L’enregistrement des coprostanol fournit des preuves d’un déclin de la population humaine associé à trois périodes de sécheresse ainsi qu’à une période extrêmement humide.
En utilisant une nouvelle méthode pour étudier la réponse d’une société ancienne, les Mayas, aux changements climatiques dans le passé, nous constatons que les humains ont été affectés par ceux-ci, et nous pourrions ainsi anticiper des impacts similaires, en particulier dans les environnements forestiers tropicaux, où les sécheresses se produisent déjà.

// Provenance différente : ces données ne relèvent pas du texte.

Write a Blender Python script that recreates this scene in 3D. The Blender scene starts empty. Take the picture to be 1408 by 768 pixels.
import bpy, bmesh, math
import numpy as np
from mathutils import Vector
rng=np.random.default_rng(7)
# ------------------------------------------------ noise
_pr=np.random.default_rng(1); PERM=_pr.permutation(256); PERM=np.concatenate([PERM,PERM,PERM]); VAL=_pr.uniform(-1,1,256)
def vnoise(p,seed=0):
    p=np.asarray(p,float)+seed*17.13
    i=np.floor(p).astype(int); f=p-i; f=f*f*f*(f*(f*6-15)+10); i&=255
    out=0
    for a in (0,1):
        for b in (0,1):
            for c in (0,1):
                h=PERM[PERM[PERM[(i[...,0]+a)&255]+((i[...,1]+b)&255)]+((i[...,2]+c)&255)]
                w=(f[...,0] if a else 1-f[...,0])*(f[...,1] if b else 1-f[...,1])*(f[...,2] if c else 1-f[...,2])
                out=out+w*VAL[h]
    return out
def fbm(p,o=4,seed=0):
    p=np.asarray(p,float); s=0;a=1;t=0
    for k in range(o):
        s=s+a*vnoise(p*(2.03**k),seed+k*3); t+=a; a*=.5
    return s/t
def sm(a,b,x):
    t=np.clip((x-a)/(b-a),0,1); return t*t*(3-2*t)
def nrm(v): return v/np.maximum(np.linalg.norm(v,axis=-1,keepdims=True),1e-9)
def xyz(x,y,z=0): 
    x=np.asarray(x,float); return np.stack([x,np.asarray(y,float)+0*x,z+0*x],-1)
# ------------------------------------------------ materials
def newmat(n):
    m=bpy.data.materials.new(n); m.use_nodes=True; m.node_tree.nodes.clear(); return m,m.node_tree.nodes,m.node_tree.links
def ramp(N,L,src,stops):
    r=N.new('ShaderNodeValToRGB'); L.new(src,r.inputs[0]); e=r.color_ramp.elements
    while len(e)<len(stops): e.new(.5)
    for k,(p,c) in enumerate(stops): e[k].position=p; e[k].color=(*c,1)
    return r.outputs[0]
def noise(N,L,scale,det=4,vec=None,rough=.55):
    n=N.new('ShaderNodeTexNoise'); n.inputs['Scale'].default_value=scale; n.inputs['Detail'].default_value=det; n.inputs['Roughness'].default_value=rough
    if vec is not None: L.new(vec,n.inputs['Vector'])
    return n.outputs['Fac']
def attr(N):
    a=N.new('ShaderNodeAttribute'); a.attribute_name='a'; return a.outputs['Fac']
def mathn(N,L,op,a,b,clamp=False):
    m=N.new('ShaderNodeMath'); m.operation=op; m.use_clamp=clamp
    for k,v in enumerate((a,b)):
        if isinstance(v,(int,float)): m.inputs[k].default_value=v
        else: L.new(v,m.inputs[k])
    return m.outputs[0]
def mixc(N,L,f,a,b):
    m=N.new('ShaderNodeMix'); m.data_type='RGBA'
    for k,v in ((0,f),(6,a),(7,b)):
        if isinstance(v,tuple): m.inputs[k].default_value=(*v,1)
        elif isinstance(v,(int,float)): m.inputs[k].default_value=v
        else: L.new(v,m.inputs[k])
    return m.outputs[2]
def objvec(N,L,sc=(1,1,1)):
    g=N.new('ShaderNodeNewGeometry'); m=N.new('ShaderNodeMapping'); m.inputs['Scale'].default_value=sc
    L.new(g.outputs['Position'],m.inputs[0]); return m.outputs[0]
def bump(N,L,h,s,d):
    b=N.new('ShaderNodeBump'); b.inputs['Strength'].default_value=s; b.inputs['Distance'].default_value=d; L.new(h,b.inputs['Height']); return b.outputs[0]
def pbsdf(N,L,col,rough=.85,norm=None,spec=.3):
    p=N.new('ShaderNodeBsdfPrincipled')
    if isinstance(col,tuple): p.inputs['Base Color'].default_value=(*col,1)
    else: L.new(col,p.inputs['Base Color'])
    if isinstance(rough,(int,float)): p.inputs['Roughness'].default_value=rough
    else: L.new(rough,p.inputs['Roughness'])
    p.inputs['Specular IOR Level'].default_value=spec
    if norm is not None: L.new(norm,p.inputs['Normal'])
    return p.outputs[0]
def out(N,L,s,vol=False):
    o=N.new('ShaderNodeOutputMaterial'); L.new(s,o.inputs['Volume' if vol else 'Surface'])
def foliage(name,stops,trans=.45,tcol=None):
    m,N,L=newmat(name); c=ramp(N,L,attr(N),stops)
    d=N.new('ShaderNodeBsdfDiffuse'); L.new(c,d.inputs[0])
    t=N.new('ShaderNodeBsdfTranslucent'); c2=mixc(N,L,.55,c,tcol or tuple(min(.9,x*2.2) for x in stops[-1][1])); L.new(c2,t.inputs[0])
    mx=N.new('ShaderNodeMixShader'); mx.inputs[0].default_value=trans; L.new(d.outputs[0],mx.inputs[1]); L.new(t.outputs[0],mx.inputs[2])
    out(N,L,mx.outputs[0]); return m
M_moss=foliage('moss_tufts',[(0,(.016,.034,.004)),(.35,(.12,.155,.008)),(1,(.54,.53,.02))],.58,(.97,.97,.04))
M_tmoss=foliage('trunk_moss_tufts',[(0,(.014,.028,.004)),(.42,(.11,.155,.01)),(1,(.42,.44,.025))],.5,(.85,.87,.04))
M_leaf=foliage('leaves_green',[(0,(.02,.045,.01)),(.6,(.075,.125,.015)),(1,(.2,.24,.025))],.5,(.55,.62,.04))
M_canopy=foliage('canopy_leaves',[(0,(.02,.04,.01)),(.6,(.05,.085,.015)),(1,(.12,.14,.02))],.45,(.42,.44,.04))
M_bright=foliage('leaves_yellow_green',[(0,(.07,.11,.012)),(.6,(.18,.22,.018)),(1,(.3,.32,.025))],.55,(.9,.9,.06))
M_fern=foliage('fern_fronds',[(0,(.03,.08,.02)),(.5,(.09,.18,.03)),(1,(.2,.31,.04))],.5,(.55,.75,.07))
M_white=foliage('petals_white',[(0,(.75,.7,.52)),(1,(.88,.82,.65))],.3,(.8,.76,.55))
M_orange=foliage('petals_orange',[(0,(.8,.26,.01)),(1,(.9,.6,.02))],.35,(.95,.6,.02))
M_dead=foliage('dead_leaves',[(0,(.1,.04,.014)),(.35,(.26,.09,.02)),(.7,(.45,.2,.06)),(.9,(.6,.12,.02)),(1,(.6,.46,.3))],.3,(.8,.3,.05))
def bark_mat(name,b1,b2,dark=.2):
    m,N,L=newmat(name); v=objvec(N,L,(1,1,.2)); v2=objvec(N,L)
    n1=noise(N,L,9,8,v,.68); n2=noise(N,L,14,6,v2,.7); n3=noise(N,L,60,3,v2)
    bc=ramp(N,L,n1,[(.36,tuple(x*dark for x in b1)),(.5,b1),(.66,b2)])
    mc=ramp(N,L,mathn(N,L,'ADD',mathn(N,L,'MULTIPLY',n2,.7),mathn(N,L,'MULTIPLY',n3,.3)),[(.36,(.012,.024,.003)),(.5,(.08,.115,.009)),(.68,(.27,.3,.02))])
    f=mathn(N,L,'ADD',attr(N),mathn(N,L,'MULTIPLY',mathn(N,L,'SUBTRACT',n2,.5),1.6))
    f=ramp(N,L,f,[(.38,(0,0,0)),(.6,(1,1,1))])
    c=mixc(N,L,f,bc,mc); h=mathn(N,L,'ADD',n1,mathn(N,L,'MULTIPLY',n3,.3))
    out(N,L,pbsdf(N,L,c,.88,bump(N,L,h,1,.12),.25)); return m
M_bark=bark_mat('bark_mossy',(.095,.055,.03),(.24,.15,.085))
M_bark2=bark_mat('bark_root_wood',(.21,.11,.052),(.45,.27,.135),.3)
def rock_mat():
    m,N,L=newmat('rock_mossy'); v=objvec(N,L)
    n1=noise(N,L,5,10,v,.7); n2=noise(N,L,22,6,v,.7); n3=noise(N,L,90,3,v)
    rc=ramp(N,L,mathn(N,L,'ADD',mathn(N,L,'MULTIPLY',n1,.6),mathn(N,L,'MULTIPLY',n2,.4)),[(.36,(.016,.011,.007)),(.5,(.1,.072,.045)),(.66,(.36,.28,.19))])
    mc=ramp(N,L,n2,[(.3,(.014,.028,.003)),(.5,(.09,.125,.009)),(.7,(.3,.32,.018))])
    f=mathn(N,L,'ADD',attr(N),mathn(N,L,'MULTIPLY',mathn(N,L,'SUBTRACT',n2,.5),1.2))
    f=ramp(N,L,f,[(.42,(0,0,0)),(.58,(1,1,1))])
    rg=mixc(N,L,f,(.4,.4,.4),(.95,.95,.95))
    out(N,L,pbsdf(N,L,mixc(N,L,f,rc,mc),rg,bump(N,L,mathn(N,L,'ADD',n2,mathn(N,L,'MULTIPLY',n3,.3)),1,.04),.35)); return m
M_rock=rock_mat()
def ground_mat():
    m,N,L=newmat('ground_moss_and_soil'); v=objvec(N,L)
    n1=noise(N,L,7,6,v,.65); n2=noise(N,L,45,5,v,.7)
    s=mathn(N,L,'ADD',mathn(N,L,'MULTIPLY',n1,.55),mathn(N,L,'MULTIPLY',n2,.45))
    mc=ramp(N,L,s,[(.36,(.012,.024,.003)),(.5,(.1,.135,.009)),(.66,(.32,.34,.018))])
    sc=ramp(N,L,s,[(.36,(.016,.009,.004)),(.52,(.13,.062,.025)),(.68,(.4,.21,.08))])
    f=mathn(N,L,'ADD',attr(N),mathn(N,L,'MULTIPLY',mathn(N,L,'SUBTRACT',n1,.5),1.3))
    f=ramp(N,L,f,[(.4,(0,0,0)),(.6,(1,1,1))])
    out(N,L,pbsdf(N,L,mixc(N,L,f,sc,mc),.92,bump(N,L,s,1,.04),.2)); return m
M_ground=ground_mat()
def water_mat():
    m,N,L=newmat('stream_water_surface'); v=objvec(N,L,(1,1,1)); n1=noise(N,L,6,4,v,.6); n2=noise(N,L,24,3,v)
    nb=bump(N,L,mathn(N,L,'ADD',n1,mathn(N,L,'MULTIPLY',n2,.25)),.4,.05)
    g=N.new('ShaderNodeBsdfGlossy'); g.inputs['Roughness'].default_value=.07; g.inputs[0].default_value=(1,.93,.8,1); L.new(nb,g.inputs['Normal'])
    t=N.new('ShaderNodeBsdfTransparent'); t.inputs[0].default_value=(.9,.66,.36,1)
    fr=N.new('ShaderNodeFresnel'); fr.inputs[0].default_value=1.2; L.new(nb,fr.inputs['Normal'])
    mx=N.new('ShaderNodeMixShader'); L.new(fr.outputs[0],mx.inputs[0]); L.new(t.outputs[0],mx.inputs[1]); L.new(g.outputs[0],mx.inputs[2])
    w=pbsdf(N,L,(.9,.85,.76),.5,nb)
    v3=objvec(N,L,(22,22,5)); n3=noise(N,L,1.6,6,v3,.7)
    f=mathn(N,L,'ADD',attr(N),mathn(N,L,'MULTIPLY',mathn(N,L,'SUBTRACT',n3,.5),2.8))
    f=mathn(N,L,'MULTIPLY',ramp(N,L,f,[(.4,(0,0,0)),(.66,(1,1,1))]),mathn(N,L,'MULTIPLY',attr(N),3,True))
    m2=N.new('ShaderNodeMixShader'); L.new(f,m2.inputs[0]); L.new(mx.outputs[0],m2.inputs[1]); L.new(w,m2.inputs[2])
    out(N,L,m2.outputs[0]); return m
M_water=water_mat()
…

Les anciens Mayas reconnaissaient la nécessité de stratégies pour conserver l’eau et lutter contre la dégradation des sols. Malheureusement, ces stratégies ont été insuffisantes et de nombreuses villes mayas ont finalement été dépeuplées et abandonnées. Ainsi, la migration climatique était peut-être la stratégie d’adaptation ultime pour les anciens Mayas. Au XXIe siècle, cette stratégie de migration climatique qui pourrait être également la plus utilisée par les populations pour leur survie si nous ne parvenions pas à maitriser les changements climatiques anthropiques de notre époque.